I have always found this highly polished piece of oak the perfect place at which to eat, and indeed, if King Arthur and his men ever wake from their eternal slumbers on Sewingshields Crag on the Roman Wall, and decide to come calling, they would have the perfect place to sit down and shake the dust off their armour.

It’s adjustable, you see, with two large pieces which slot into the middle of the table to increase the seating capacity from four to about a dozen.

I thought this wondrous table would slake even Mrs Hextol’s thirst for table perfection, but lately she has been reading out adverts for furniture from the internet in increasingly hectoring tones.

I have even resorted to removing my hearing aids so as to avoid the latest broadcasts from every furniture maker across the land.

However, the upshot was that the other day two large parcels were delivered to Hextol Towers, one containing a flat pack table, and the other the chairs to go with it.

She had given up trying to interest me in tables, and ordered them from the internet herself.

She said: “It’s very modern, and it won’t take you that long to put them all together.”

She said this very quickly, as she knows that I am the world’s worst flat pack assembly technician.

But she added: “Even you can’t go wrong when there’s only a wooden top and four legs to stick on.”

The Thomas Chippendale in me accepted she might have a point, so I graciously agreed to have a go.

After about three quarters of an hour I had managed to open most of the packaging, and tunnel through the acres of polystyrene sheets and wadded cardboard to find the instructions, which indicated that the set had to be erected in the room in which it was to be used.

That meant I would have to dismantle the round table, and find some place to store it before I could even think about building the replacement.

It took an hour to get the legs off the old table, with Mrs George Hepplewhite breathing down my neck and urging me to get a move on, without scratching the surface with its Mr Sheen patina.

I was eventually able to roll it into the passage to create room for the new arrival.

Along with the multiple pieces of wood and shiny surfaces, there was a strangely shaped piece of chocolate coloured hardboard.

I could not for the life of me identify it from the complex diagram showing how everything would slot together.

I was trying to work it out when I turned the piece over, and found it had been stamped in red ink with the words: “This is not one of the components of your new table; it is only packing.”
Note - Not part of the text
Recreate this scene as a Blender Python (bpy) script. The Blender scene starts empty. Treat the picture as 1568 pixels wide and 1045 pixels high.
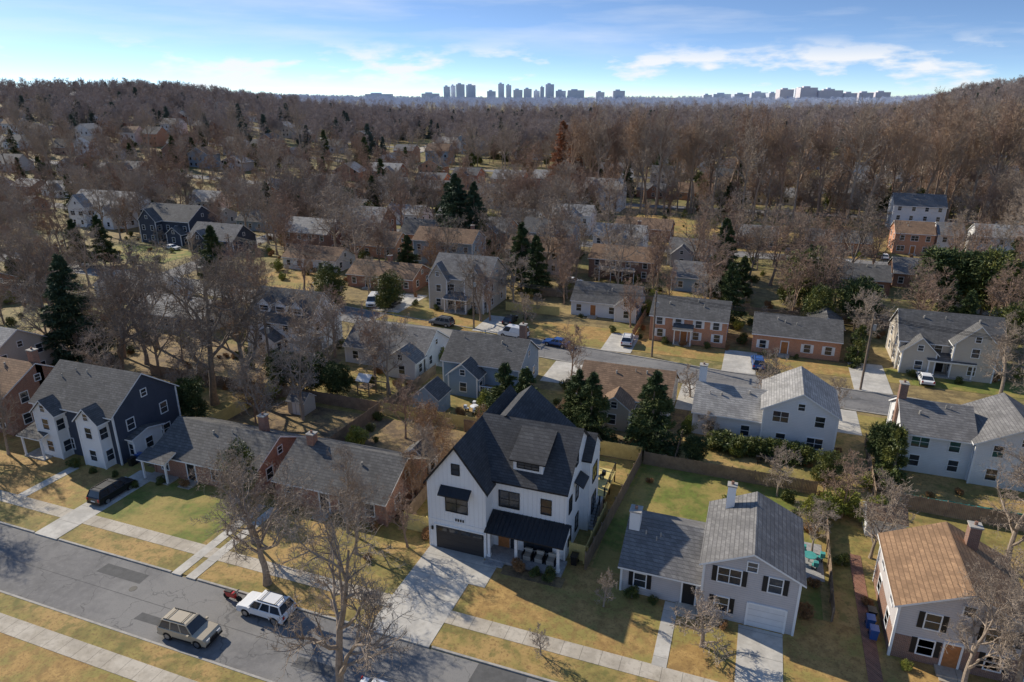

There was the usual plastic bag containing, dowels, and an Allen key, and multiple screws and bolts of marginally different lengths.

The table went together better than I had dared to hope, although there was one false start when I put a couple of bits on upside down, and had to go back to square one.

And then I tried to put bolt C where bolt A should have gone, and caused further consternation.

So after some four hours, I had the table up and secured, and the additional two hours it took me to put together the chairs seemed to go by in the blink of an eye.

Finally, it was up, but when I proudly displayed my handiwork to Mrs Hextol she was not impressed.

“Are you sure you have put it together properly, because it didn’t look like this in the picture on the internet?”

She walked round it a couple of times, and declared: “I don’t like it – I think we’ll just go back to the round table.”